Tuesday 17 March 2009

Time-based Manipulation of VOB Files

Editing DVD VOB files can be a royal PITA.

I had a DVD which was a copy of a VHS tape, produced by a simple copy in an LG RC-195 DVD/VCR combo unit. The tape was of a TV show which is damn near impossible to buy now, and all the reviews of the DVD version claim it has been badly edited. Even the VHS drops the main title sequence from all but the first episode.

So - I wanted to create a backup of the tape, but also make it a bit more intelligent and be able to access the individual episodes. The primary problem was episodes were split across multiple VOB files - so I needed a tool which would treat these as a single data stream and allow time indexing into it.

Media Coder is the only tool I've found that allows setting time-based start and end points. Alas it didn't want to play nicely with joining across the multiple VOB files, particularly with the time indexing past the first file. It supposedly supports joining files, but I had no success with that.

Enter VOBmerge.
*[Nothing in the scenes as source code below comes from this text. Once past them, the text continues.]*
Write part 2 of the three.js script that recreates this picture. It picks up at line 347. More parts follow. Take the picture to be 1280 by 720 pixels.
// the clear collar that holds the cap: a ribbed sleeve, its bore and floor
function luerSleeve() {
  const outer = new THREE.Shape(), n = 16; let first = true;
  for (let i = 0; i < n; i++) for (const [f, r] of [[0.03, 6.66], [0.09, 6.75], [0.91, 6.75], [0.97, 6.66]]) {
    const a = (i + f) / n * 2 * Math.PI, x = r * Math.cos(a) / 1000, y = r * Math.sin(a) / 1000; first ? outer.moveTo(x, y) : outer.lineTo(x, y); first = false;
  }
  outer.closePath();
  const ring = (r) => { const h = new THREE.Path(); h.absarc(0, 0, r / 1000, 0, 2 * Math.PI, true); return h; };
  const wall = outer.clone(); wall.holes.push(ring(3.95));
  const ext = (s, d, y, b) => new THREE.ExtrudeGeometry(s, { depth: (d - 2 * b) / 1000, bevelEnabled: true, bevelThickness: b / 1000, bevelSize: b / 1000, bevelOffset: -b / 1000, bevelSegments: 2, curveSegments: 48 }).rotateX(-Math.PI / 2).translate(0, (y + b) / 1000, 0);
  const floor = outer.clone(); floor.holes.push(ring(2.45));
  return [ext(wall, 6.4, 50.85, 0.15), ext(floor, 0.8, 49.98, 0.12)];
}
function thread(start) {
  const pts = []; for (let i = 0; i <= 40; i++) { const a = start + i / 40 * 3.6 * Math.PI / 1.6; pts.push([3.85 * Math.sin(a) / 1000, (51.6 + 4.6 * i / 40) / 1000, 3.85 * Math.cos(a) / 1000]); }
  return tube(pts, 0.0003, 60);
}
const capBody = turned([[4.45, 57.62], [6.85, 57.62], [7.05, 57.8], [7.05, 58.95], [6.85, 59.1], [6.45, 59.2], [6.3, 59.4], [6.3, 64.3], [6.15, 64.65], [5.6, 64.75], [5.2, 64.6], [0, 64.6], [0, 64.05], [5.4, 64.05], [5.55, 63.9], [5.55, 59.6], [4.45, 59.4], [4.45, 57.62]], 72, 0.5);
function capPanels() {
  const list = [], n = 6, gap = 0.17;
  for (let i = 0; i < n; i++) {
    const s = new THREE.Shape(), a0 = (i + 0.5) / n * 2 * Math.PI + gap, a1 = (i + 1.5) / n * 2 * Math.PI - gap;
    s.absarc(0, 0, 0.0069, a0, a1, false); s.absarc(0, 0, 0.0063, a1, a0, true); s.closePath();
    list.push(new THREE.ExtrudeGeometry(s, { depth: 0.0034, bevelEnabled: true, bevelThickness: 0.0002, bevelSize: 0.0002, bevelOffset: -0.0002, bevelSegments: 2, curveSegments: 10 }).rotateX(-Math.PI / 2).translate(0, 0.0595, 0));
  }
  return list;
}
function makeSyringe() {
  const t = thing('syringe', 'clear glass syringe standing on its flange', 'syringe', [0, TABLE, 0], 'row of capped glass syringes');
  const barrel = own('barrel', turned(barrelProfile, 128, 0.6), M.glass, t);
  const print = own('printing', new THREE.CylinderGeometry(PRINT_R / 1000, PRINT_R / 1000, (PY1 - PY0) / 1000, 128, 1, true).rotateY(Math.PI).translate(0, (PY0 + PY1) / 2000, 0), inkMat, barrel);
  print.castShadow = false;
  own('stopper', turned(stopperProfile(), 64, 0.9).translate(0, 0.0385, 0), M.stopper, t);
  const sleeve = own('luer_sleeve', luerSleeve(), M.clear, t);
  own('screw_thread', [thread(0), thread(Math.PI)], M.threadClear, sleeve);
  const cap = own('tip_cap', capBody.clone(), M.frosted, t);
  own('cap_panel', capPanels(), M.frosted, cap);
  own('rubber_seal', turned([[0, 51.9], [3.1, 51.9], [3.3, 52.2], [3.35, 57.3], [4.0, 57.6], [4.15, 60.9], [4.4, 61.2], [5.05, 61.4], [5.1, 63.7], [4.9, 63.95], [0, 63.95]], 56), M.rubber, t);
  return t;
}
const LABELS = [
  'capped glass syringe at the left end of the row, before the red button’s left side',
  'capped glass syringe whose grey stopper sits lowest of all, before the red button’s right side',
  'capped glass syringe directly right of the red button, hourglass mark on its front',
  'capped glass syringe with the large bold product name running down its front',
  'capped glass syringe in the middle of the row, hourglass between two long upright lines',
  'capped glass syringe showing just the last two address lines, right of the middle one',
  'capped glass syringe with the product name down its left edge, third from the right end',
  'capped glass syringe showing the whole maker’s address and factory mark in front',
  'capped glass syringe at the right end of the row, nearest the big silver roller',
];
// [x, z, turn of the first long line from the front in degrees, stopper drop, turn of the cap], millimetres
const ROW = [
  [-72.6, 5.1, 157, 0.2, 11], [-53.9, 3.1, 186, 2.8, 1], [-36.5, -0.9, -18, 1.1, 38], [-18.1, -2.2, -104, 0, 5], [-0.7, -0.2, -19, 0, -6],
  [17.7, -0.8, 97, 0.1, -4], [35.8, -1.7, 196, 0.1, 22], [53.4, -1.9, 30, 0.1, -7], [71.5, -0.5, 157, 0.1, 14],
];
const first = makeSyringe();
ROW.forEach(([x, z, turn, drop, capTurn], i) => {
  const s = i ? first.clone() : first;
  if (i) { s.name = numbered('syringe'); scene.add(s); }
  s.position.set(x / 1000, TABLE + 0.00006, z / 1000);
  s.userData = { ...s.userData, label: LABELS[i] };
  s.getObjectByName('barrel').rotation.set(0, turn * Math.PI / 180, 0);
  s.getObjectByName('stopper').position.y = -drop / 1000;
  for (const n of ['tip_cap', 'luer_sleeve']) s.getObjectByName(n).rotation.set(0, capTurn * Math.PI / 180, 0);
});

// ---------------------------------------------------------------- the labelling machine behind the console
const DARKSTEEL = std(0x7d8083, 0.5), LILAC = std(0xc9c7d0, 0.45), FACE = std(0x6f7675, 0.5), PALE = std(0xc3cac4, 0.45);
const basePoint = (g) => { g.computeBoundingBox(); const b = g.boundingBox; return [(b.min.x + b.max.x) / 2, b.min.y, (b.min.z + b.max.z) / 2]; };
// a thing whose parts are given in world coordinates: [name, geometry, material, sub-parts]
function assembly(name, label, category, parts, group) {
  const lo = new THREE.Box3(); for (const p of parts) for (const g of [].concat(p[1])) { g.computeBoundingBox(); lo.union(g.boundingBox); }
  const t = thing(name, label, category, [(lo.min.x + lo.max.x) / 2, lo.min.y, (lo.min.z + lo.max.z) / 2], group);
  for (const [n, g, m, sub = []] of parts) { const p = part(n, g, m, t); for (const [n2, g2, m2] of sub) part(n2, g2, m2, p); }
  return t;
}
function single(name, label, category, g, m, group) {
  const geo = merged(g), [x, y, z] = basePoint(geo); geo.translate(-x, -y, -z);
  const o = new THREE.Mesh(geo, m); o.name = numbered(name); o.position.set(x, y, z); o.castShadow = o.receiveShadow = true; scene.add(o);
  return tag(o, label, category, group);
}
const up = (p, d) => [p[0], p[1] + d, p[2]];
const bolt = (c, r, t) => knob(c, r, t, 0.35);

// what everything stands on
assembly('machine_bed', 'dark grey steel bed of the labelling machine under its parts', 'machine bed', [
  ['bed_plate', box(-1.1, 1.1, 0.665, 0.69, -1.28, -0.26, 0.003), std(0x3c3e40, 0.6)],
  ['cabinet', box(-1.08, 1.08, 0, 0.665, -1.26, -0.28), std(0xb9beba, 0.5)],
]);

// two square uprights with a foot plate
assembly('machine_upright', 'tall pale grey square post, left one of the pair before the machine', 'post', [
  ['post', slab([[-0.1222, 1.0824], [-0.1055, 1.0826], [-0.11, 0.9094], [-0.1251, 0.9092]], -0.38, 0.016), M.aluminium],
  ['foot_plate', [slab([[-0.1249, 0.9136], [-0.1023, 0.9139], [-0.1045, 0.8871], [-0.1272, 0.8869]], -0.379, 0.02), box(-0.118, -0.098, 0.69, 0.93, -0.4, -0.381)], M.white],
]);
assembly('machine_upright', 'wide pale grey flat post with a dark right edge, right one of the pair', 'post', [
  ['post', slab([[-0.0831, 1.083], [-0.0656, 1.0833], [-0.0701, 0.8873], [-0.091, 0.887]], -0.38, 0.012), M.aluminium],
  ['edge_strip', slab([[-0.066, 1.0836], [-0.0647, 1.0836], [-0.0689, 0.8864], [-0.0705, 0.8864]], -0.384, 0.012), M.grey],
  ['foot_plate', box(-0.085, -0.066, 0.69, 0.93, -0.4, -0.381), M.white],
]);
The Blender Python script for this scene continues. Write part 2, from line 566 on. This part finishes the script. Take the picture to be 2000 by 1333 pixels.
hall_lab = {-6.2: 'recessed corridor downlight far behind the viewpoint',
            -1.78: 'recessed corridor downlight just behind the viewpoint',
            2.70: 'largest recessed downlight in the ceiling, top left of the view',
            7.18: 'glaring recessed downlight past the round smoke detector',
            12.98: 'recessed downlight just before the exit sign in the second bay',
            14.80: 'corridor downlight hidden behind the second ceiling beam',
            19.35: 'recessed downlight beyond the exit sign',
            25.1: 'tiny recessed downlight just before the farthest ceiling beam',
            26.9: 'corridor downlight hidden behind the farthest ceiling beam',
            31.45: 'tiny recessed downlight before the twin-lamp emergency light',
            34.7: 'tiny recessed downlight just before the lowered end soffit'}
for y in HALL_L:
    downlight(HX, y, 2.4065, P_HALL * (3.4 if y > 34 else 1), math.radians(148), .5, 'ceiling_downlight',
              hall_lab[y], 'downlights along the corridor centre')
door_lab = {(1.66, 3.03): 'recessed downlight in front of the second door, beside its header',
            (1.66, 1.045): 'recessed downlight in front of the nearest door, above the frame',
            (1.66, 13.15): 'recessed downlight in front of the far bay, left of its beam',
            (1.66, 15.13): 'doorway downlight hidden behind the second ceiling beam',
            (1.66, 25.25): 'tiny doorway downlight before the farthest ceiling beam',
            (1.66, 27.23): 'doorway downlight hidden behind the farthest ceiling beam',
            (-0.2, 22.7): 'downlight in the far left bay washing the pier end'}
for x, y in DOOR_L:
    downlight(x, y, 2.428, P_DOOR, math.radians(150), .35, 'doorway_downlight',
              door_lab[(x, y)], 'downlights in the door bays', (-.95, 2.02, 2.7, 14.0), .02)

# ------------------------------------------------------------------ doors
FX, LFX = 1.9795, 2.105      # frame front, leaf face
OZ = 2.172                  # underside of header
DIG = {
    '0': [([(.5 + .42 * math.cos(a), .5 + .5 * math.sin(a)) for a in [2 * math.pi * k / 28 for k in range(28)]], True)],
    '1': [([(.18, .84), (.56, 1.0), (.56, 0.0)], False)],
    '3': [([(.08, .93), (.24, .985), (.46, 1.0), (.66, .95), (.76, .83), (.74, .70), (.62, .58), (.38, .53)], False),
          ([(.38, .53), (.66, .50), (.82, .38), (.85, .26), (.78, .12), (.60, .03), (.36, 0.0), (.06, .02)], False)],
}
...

This handy little tool allows multiple VOB files to be joined into one large file. It's very quick, and I also discovered that Media Coder was much quicker in transcoding from the merged VOB file than from the originals - plus it seemed to be producing smaller results at the same settings - approx 160meg XviD avis versus the approx 200meg when transcoded from the original VOBs.

[Aside: someone suggests 'copy /b A.vob + B.vob merged.vob' gives exactly the same result!]

While this is ongoing, I was happy with yesterday's progress. Next step is to join the original title sequence onto each episode, and instead of transcoding to XviD, preserve the footage in DVD format so I can create a custom menu for the DVD.

Wednesday 11 March 2009

Rubber Duck Debugging

Priceless. http://lists.ethernal.org/oldarchives/cantlug-0211/msg00174.html

We called it the Rubber Duck method of debugging. It goes like this:
  1. Beg, borrow, steal, buy, fabricate or otherwise obtain a rubber duck (bathtub variety).
  2. Place rubber duck on desk and inform it you are just going to go over some code with it, if that's all right.
  3. Explain to the duck what you code is supposed to do, and then go into detail and explain things line by line.
  4. At some point you will tell the duck what you are doing next and then realise that that is not in fact what you are actually doing. The duck will sit there serenely, happy in the knowledge that it has helped you on your way.
Works every time. Actually, if you don't have a rubber duck you could at a pinch ask a fellow programmer or engineer to sit in.